Fecha: 4 de octubre de 2020

Desde que Jesús proclamó “bienaventurados los que lloran”, nosotros nos hacemos eco de esta felicitación y seguimos anunciando esta Buena Noticia, sin avergonzarnos, convencidos de la verdad de estas palabras.

Sabemos quiénes son estos que sufren y merecen ser felicitados. Lo hacemos a la vista de personas concretas que sufren, sin olvidar nuestro compromiso de hacer lo posible por apaciguar el dolor ajeno, especialmente el dolor de los que son víctimas. En realidad, la proclamación de esta bienaventuranza incluye un grito a favor del derecho a la vida digna de cualquier víctima.

Pero un día, en el marco de una conversación ecuménica, un pope ortodoxo me sorprendió con la siguiente observación. “Vivimos unos tiempos, decía, en que todos reivindican sus derechos, sobre todo los propios. Pero ¡nadie reivindica los derechos de Dios!” Sinceramente no me esperaba aquella reacción. En aquel momento dudaba si darle la razón o disentir. Ciertamente era un lenguaje y un pensamiento extraño entre nosotros, los católicos, volcados en la defensa de los derechos humanos y el compromiso por la justicia. Por otra parte, inmediatamente me asaltaba un interrogante: el Yahvé del Antiguo Testamento o el Dios de Jesucristo ¿ha reivindicado sus derechos? ¿Somos nosotros quienes, conociendo supuestamente esos derechos de Dios, quienes estamos llamados a defenderlos frente a quienes atentan contra ellos?…

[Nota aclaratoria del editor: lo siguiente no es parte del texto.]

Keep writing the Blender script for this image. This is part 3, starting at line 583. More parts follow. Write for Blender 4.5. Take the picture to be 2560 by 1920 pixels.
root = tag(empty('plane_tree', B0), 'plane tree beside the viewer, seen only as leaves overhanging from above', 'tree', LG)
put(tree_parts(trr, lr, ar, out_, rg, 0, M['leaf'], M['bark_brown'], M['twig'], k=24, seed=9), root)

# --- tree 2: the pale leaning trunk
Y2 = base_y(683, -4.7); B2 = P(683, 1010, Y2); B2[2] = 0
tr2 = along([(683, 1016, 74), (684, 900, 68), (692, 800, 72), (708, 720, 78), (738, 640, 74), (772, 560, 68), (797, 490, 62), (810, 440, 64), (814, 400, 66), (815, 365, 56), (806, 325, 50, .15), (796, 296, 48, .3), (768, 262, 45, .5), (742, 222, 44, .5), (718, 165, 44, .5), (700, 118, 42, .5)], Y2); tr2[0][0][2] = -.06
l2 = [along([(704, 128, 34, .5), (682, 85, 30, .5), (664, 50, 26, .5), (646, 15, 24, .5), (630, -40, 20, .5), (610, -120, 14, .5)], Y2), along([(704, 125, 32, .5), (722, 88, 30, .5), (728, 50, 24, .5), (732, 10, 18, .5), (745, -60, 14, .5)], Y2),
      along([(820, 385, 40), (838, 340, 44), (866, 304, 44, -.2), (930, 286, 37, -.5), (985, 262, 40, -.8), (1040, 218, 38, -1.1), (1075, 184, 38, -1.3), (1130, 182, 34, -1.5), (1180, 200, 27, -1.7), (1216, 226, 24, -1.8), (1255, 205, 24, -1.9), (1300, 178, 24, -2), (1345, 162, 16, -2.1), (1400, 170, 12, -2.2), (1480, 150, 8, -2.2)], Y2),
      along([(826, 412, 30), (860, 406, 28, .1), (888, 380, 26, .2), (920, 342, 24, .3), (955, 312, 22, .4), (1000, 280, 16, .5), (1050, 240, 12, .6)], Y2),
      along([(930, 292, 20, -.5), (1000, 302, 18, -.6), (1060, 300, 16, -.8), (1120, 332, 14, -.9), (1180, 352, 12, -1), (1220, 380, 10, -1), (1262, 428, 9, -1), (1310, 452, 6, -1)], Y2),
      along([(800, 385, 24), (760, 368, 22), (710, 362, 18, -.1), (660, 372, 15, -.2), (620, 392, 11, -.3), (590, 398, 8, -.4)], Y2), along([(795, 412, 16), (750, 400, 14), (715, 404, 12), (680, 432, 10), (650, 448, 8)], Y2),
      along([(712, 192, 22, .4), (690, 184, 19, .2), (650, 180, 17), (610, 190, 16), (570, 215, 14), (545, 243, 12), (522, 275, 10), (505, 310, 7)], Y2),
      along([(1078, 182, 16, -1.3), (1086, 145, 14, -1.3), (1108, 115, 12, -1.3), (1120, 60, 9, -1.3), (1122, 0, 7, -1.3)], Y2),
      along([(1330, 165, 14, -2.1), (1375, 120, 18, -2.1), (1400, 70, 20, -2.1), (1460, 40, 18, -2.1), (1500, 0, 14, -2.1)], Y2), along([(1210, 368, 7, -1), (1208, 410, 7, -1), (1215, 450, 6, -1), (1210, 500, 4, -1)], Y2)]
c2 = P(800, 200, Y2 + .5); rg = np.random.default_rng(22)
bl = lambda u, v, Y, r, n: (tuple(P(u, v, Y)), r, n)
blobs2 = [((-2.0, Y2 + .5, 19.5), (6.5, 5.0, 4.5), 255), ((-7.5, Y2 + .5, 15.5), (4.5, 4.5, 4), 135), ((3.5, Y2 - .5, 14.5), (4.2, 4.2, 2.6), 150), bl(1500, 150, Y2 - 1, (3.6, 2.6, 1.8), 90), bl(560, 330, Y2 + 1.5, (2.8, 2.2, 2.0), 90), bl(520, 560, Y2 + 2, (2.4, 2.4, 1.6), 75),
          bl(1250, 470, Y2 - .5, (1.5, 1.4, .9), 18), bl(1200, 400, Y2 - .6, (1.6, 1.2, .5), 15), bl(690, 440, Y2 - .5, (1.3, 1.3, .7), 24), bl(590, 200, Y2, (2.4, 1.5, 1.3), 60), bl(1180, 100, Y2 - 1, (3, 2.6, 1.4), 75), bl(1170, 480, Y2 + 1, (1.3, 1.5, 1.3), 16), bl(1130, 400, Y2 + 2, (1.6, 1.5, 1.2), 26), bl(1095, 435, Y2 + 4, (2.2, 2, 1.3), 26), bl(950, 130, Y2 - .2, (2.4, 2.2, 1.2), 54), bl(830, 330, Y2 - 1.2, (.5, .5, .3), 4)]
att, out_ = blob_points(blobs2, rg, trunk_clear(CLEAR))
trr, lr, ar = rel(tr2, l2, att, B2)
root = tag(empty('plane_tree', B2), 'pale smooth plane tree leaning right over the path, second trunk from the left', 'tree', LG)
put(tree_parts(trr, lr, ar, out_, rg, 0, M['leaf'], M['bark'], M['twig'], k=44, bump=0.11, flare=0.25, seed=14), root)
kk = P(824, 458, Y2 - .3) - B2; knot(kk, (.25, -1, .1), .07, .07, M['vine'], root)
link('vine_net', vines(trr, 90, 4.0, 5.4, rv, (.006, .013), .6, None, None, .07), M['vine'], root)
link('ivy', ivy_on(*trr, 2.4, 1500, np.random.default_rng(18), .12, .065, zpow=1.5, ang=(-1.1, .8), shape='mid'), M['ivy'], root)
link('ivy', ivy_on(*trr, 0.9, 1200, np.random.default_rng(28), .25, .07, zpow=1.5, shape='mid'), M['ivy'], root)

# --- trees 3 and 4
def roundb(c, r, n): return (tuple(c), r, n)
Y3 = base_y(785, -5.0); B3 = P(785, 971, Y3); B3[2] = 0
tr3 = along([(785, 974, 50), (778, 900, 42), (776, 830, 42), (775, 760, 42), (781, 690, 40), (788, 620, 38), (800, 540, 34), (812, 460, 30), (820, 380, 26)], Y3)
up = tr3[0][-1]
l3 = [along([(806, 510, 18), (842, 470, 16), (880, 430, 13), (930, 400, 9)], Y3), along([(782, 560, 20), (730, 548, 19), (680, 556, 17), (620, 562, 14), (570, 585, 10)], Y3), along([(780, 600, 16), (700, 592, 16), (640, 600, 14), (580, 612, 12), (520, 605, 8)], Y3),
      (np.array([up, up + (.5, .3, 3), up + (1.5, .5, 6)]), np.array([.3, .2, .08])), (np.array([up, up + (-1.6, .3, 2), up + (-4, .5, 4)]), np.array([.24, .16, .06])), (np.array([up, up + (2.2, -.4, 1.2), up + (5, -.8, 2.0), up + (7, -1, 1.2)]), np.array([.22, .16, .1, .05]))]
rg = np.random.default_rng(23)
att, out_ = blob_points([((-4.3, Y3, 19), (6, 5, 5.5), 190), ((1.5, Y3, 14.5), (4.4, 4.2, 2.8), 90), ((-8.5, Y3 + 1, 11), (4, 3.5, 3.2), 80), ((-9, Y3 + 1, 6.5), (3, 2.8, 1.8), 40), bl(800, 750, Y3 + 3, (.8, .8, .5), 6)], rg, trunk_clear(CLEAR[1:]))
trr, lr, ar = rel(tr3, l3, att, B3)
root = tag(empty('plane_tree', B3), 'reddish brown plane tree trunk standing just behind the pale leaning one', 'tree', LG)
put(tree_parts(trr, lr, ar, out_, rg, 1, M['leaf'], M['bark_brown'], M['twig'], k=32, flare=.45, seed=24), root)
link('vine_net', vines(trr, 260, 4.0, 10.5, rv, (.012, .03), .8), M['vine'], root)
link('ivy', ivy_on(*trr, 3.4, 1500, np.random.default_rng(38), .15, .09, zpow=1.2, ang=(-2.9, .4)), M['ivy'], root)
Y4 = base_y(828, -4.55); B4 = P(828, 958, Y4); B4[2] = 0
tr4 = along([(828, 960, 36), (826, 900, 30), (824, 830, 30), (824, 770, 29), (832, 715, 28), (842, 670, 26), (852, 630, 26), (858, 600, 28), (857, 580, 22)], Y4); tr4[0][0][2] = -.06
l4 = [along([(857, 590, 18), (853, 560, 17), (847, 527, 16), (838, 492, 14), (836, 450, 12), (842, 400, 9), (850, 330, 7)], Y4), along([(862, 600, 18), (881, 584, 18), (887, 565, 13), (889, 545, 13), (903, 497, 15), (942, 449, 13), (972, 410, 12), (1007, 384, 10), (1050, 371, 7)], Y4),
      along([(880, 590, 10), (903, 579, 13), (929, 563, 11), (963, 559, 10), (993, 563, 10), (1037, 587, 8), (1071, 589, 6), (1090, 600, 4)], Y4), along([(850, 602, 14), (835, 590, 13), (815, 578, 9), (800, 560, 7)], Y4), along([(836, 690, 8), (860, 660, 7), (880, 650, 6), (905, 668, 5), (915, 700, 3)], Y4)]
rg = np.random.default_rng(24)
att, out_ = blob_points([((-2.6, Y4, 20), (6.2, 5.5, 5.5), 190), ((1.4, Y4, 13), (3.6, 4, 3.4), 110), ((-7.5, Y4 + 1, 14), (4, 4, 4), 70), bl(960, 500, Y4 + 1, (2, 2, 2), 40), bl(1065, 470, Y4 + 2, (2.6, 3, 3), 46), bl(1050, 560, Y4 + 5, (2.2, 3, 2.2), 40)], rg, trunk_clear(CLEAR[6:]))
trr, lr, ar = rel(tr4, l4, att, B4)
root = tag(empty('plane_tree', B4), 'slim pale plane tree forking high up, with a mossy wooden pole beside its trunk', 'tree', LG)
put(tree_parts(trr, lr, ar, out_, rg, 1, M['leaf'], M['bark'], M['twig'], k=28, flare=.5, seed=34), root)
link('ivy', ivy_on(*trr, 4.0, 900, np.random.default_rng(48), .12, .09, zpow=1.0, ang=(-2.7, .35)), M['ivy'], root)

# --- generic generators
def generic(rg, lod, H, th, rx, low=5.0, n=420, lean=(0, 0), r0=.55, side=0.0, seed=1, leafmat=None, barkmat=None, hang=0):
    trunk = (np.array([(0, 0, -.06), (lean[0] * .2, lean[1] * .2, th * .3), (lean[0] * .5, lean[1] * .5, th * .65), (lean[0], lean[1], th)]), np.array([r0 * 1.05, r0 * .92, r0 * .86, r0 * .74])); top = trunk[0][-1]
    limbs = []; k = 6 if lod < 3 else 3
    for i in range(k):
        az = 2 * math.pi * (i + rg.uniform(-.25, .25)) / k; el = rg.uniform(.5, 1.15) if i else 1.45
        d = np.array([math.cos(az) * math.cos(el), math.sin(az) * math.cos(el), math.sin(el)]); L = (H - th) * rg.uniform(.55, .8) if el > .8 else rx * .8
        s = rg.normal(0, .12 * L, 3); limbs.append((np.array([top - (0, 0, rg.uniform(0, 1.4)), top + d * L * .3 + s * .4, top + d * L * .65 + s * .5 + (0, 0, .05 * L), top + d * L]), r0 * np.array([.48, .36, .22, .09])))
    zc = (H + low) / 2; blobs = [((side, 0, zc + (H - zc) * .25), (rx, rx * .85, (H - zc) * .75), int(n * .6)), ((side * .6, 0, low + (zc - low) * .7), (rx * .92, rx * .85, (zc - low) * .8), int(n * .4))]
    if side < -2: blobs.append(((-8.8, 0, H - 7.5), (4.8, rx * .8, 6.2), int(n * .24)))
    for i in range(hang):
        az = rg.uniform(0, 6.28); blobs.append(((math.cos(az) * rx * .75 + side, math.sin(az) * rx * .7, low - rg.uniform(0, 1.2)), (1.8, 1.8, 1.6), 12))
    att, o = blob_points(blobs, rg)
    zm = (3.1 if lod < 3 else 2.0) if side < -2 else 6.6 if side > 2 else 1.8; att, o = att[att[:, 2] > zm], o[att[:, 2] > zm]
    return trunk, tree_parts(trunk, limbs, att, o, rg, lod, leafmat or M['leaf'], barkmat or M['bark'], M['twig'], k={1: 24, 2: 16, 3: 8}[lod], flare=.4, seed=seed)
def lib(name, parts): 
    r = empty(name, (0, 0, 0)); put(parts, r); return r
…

Eran pensamientos semejantes a los de aquellos que reivindican la defensa de los derechos de la Verdad. Una cuestión profunda, que nos llevaba a profundizar intelectual y pastoralmente.

Pero, independientemente de estas cuestiones, lo cierto era que la reacción de aquel pope ortodoxo significaba una importantísima reorientación de nuestra experiencia de fe. Constituía un cambio radical respecto de lo que entre nosotros es algo muy asumido con total normalidad: nuestra fe es vivida como un humanismo casi absoluto, nuestra mirada en mayor medida está fijada en la persona humana y sus problemas, de forma que incluso nuestra oración tiene como contenido y protagonista la petición por las personas humanas, sus causas, y por nuestro compromiso moral a favor de ellas.

En cambio la observación del pope nos invitaba de hecho a tener la mirada centrada en Dios mismo, su ser y su obrar. Nos llamaba a mirar la realidad de este mundo desde Dios, lo que era esta realidad desde el ser personal de Dios.

Ello suponía haber superado la imagen de Dios, como Dios de los filósofos o de algunas religiones, como Ser Supremo, absoluto y trascendente, inmutable y eterno, etc. para concebir el Dios “que llora”, el Dios con entrañas de compasión y misericordia. Ese Dios no era extraño al Antiguo Testamento y a la tradición judía (¿cómo no sentir el lamento de Dios a la vista de su amada viña, que le devolvía agrazones en lugar de buen fruto, en Is 5,1-7?). Ese Dios que realizó su más plena manifestación en Jesucristo.

El Dios herido, cuyas lágrimas reconocemos en el llanto del hombre Jesús de Nazaret (ante la ciudad Lc 19,41; ante su amigo Lázaro: Jn 11,32). Unas lágrimas que fueron y son para nosotros auténticas “lágrimas de Dios”, así como su compasión, su misericordia y su forma de amar al modo humano. Es posible que, fijándonos directamente en Él, ya no resulte tan extraño hablar de “los derechos del Dios encarnado”, el Dios verdadero, víctima de la más vil injusticia.